Die FDJ wurde in den Auseinandersetzungen um die Remilitarisierung der BRD nur fünf Jahre nach dem deutschen Faschismus 1951 durch die Bundesregierung und 1954 durch das Bundesverwaltungsgericht in Westdeutschland verboten. Eine der Gründe für dieses Verbot war die von verschiedenen Organisationen geführte Volksbefragung gegen die Wiederbewaffnung.
Nach dem Einigungsvertrag von 1990 mit der DDR wurden auch alle in der DDR existierenden Vereinigungen „angeschlossen“. Damit ist auch die FDJ in der BRD nicht (mehr) verboten. In diesem Sinne urteilte zuletzt das Amtsgericht Berlin-Tiergarten im April 2014 und so urteilte bereits 1991 das Amtsgericht München in politischen Prozessen gegen FDJ-Mitglieder.
Dass die Münchner Staatsanwaltschaft dennoch einen solch absurden Vorwurf wie den des nicht mehr existierenden FDJ-Verbots zum Anlass für politische Repression nimmt, zeigt deutlich, dass es hier nicht um die Verfolgung angeblicher ‚Straftaten‘ geht, sondern um Einschüchterung und Kriminalisierung politischen Widerstands.

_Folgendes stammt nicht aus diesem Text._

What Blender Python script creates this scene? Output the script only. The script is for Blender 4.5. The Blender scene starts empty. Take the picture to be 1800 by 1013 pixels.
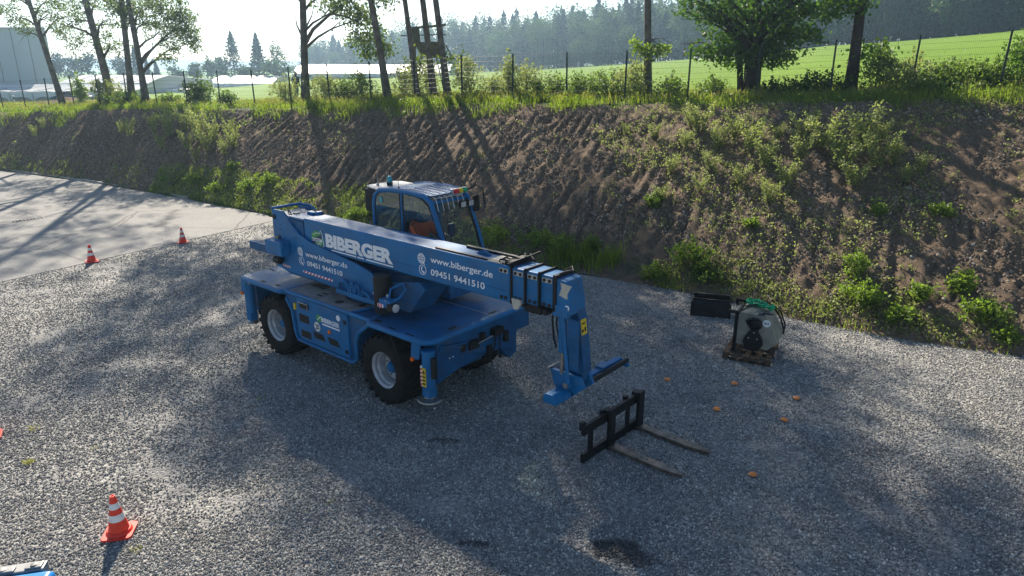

Da die Repressionsbehörden gegen insgesamt vier Beschuldigte ermitteln, ist mit weiteren Hausdurchsuchungen zu rechnen.
Getroffen sind einzelne – gemeint sind wir alle!
Die Rote Hilfe e.V. fordert die Einstellung sämtlicher Verfahren gegen die betroffenen Genossinnen und Genossen. Wir werden uns als strömungsübergreifende Solidaritäts- und Schutzorganisation auch weiterhin gegen die Verfolgung linken Widerstands, gegen Organisationsverbote und die staatliche Diffamierung emanzipatorischer Bewegungen wehren.
H. Lange für den Bundesvorstand der Roten Hilfe e.V.